デザートは断ったが、ここはイチゴの産地らしい。それもJICAのプロジェクトでこの辺にイチゴ栽培を広めたという。それなら食べてみてもよかったのだが、後の祭り。この店ではお坊さんには敬意を表して料金は取らないとのことで、非常に安いランチとなった。

ウバ紅茶

ヌワラエリアから、ウェリマダを抜け、バンダーラベェラへ行く。この街は何故か人通りが非常に多く、賑やかだ。街の真ん中には仏像を備えた時計台があり、また鉄道の駅が見えた。

そこからかなり進むとようやく茶畑が見えてきた。更に行くとハープターレという茶工場も見える。ここがウバ茶の産地なのか。スマが茶を飲もうという。茶工場へ行くのかと思うと、そうではなく、Rest Houseと書かれた場所へ上がる。ここからの眺めもまたよい。

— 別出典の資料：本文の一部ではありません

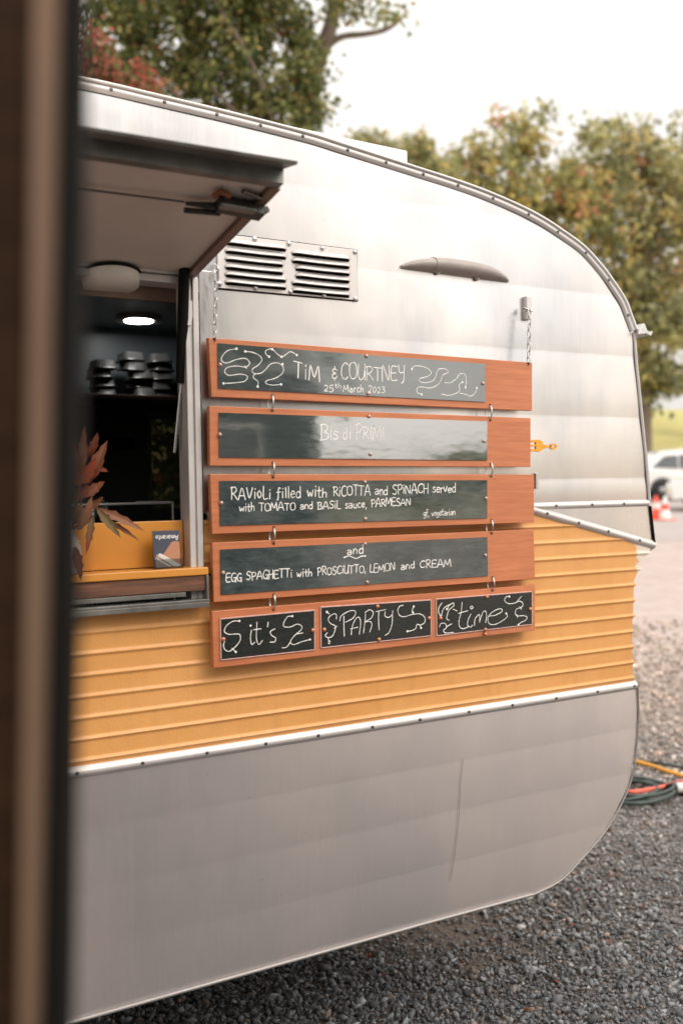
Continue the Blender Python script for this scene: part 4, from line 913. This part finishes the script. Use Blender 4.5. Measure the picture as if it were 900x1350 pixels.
def w5(c):
    z = lambda *p: zp(280, 780, 4.091, p); y = lambda *p: zp(410, 780, 5.4545, p); q = lambda *p: zp(565, 770, 6.2069, p)
    for f in (z((145, 158), (110, 160), (75, 185), (65, 215), (90, 230), (130, 228), (148, 232), (150, 260), (130, 290), (95, 320), (70, 315), (60, 290), (68, 260)), z((105, 305), (125, 325)),
        z((210, 207), (205, 250), (212, 285), (228, 272)), z((240, 165), (237, 250), (250, 285), (270, 262)), z((222, 205), (262, 200)), z((300, 165), (297, 190)), z((337, 200), (312, 215), (318, 235), (340, 250), (335, 270), (310, 272)),
        z((430, 132), (405, 135), (385, 165), (385, 188), (420, 190), (455, 175), (480, 185), (478, 205), (455, 225), (430, 250), (420, 275), (440, 285), (480, 270), (525, 258)), z((455, 228), (487, 222)), z((420, 270), (400, 298), (375, 303)),
        y((110, 143), (130, 160)), y((180, 195), (180, 165), (160, 160), (130, 180), (122, 205), (140, 230), (170, 245), (170, 280), (150, 320), (120, 330), (100, 315), (115, 295)), y((165, 265), (185, 248)), y((122, 335), (130, 375)),
        y((238, 320), (235, 250), (235, 175)), y((205, 210), (215, 175), (260, 145), (300, 135), (320, 150), (300, 190), (245, 220)), y((287, 310), (295, 250), (320, 195), (345, 185), (355, 230), (345, 305)), y((282, 268), (335, 255)),
        y((375, 297), (385, 220), (390, 160)), y((385, 150), (420, 130), (445, 150), (430, 190), (390, 215), (425, 215), (435, 240), (420, 290)), y((487, 275), (483, 200), (485, 140)), y((465, 143), (535, 128)),
        y((530, 145), (530, 175), (555, 185), (580, 165), (585, 135)), y((582, 165), (580, 230), (560, 290), (530, 315)), y((660, 98), (635, 105), (622, 135), (635, 170), (670, 180), (720, 165), (780, 160), (815, 185), (815, 220), (785, 240), (760, 235), (750, 265), (720, 280), (685, 285)),
        y((735, 105), (722, 145)), y((782, 240), (790, 268)),
        q((105, 155), (80, 195), (80, 235), (100, 260), (110, 220), (130, 190), (165, 170), (200, 155), (200, 180), (165, 210), (150, 250), (145, 285), (165, 295)), q((150, 210), (160, 180), (185, 160)), q((195, 205), (230, 220)),
        q((85, 350), (95, 325), (125, 320), (140, 335), (140, 360), (120, 375), (125, 395), (160, 400), (200, 395)), q((140, 350), (185, 325)), q((130, 395), (130, 415)),
        q((270, 150), (262, 230), (245, 300), (250, 350), (280, 365), (320, 350)), q((240, 240), (315, 218)), q((342, 245), (320, 290), (315, 335), (340, 352), (355, 335)), q((350, 178), (338, 190), (345, 203), (360, 195), (352, 180)),
        q((372, 340), (375, 290), (395, 260), (410, 250), (415, 280), (412, 315), (425, 270), (445, 225), (465, 225), (470, 270), (462, 315)), q((485, 262), (540, 255), (595, 225), (590, 203), (550, 210), (500, 245), (480, 290), (495, 325), (540, 330), (600, 300), (640, 265), (630, 235)),
        q((655, 100), (630, 105), (618, 135), (650, 160), (700, 155), (740, 140), (765, 155), (765, 180), (745, 195), (715, 205), (705, 235), (720, 260), (770, 258), (800, 270), (790, 295), (750, 315), (730, 335)), q((720, 140), (755, 100)), q((740, 185), (755, 205)), q((720, 250), (722, 275))):
        pi = 0 if f[0][0] < 418 else 1 if f[0][0] < 570 else 2
        if pi != getattr(c, 'pi', 0): c.flush('chalk_writing', c.panels[c.pi if hasattr(c, 'pi') else 0])
        c.pi = pi; c.stroke(f, 1.2)
    c.flush('chalk_writing', c.panels[2]); c.flush()
    for f in z((145, 158), (185/1.47, 325), (430, 132), (525, 258), (205, 183)): c.dot(*f, 1.3)
    for f in y((475, 110), (730, 150), (735, 107), (788, 260), (130, 360), (128, 368), (112, 146), (690, 285), (475, 104)) + q((730, 333), (630, 240), (655, 102), (145, 205)): c.dot(*f, 1.5)
board('lowest menu board with three black panels, reading it\'s PARTY time', [(279.5, 806), (705, 771), (705, 831), (282, 881)],
      [[(290, 816), (414, 804.5), (414, 856.5), (291, 870)], [(422, 800.5), (567, 791), (567, 838), (422.6, 854)], [(574, 790), (700, 780), (700, 823), (574.7, 838)]],
      [(294, 842.7), (412, 831), (427, 830), (497, 799.5), (499, 843), (565, 815), (580, 815), (641, 787), (639, 830), (639, 836), (698, 803)], w5, [(361, 804), (649, 778.5)], PINC, SLATEBLACK, True)
# split rings between boards: each hangs free between two boards
names = ['first and second', 'second and third', 'third and fourth', 'fourth and lowest']
for side, rr in (('left', [((359, 519), (359, 542.5)), ((360.3, 607.5), (360.3, 630)), ((361, 694.5), (361, 717.5)), ((361.3, 782.5), (361.3, 805))]), ('right', [((646.3, 533), (646.3, 554.5)), ((647.3, 608.5), (647.3, 629.5)), ((647.8, 684.5), (647.8, 704)), ((649.5, 760), (649.5, 779.5))])):
    for k, (a, c) in enumerate(rr):
        p, q = W(*a, YF-.003), W(*c, YF-.003); hz = (p.z-q.z)/2; ctr = (p+q)/2; b = MB()
        for off in (-.0009, .0009): b.tube([(ctr.x+off+.0012*math.sin(2*math.pi*i/24), YF+.006+(.0145)*math.cos(2*math.pi*i/24), ctr.z+hz*math.sin(2*math.pi*i/24)) for i in range(24)], .0011, 6, closed=True)
        o = b.build('split_ring', STEEL); tag(o, f'steel split ring at the {side} linking the {names[k]} menu boards', 'ring', 'rings linking the menu boards')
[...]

紅茶が運ばれてきたが、何とミルクティ。ウバ茶はミルクティで飲むのかとウエーターに聞くとスマが「私が頼んだのでミルクティになった」と説明。このミルクティがスマにはかなり上等と映ったようだが、私にはミルクの味が勝ちすぎて、うーん。仕方なくストレートティも頼む。聞いていた通りメンソールの感じ。これはダージリンにも有った味だと思う。

「実は道を間違えた。本当はバドゥッラという場所へ行くはずだった」とスマ。でもそれでとても美味しいお茶にありつけたのだからよい、とお互いに思う。そしてまた元来た道をバンダーラベェラへ引き返す。鉄道の線路も並行して走っていた。もしやと思い聞いてみるとやはり茶葉を運ぶためにイギリスが作った鉄道だった。これはダージリンと全く同じ。

バンダーラベェラまで戻ると駅へ寄ってもらった。茶葉に関係あると聞き、写真に納めた。今では一日に数本が走るだけの小さな駅だが、往時は茶葉輸送の拠点として栄えただろう。そもそも鉄道が敷かれたことで、この地へ移住してきた人もいただろう。元々は深い森だったのだから。

ウバ茶工場で

今度はバンダーラベェラからバドゥッラへ道を取る。途中にまた茶畑が見える。だが一部は茶畑を潰して、家を建てたり、農地にしたり、荒れ地となった所もある。かなり急な斜面である。ここもウバ茶の産地だと聞き驚く。

Halpewatteと書かれた一軒の茶工場の看板があったので、行って見る。ところがこれが急な坂の連続で難所。よくもまあこんな所に工場を建てたなという感じだ。相当に上り、景色も少し靄がかかった山々が望める素晴らしい所に工場はあった。ちょうど雨も降りだした。雨宿りの雰囲気だ。

スマが案内を乞うと、男性が説明を始めた。この工場は1971年に出来た新しい工場であり、だからこそこんな山道の上に作ることが出来たという。「山の上に工場を作らないと新鮮な空気が入らない。この空気が茶葉の味に大きな影響がある」と説明された。成程。

この地方の特徴は乾季には全く雨が降らないこと。6-9月は殆ど降水量が無く、その間に茶葉は諸成分を内包する。この条件がウバ茶のメンソール感を出し、特にイギリス人に好まれてきた。

しかし近年スリランカの茶葉生産量は横ばいか減少に転じている。輸出量世界一を誇っていたが、インドや中国、そしてケニアやベトナムが急追してきており、大きな転換期に来ている。中東のスリランカ紅茶購入の減少、ヨーロッパの不景気など色々と要因はある。

またスリランカ自体の問題として、茶葉の値段が上がらない、賃金も左程上がらない、茶農家を止める所も出て来ており、栽培面積も減少傾向にある。本当に良い一部のウバ茶にはかなりの高値が付くが、その後ブレンドされてしまうなど、その良さが理解されているのかも懸念材料。スリランカ茶の将来は決して明るくないと、男性は嘆く。

この工場は後発の為自前の農園も少なく、近隣の茶農家から茶葉を買い入れているため、特に影響が大きいのだろう。美味しい物を作るだけでは、成長しない難しい産業形態であるとも言える。